To sell his "shopping list," Uribe and his people will rain statistics and PowerPoint slides on their U.S. visitors. Men in uniform will tell of imminent victory over the terrorists. Officials will assure that, according to their data, fumigation is finally working and the little human-rights problem is quickly becoming a thing of the past.

How wonderful it would be if, in spite of the security bubble in which he travels, his first visit to Colombia opens Mr. Bush's eyes - at least enough to inspire him to ask some uncomfortable questions. Imagine if Bush sought to learn why, after so many years of fighting a drug war, the price and purity of cocaine and heroin has failed to change on U.S. streets.

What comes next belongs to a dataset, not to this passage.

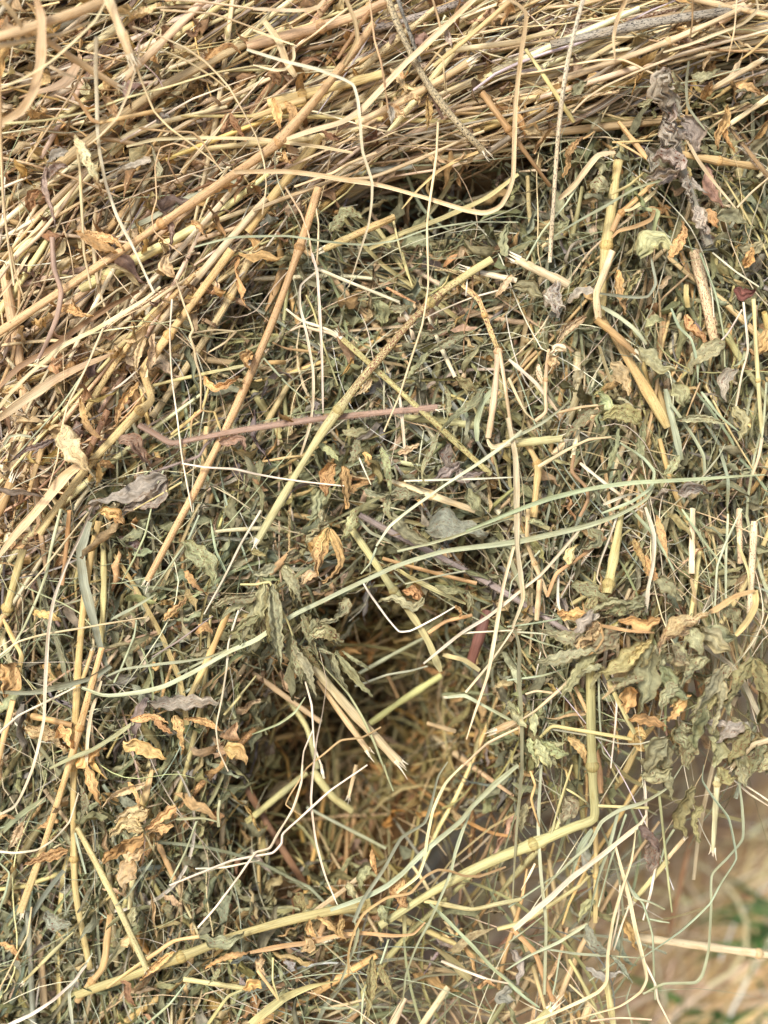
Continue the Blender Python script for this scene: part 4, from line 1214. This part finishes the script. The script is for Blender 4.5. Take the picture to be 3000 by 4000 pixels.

Imagine if Bush asked his own officers if, given the current military realities in Colombia, we won't see ourselves condemned to keep on repeating the recent doubling of the legal limit on the U.S. military presence, until we find ourselves fully involved in the conflict. Imagine if Bush were to ask why so much U.S. aid goes to help conquer territory, and so little to help govern it.

Imagine if these questions led Bush to seek to consult with social and campesino leaders from the zones subject to fumigation; with brave organizers of innovative peace-building initiatives; with governors of indigenous groups under fire from all armed actors; with human-rights defenders and union activists living in conditions of permanent threat.

This is all very unlikely, of course. No matter what, it is at least reasonable to hope that, instead of another celebration of uncertain achievements, this visit results in a serious consideration of the challenges of the near future and the sharp changes in strategy that will be needed to meet them.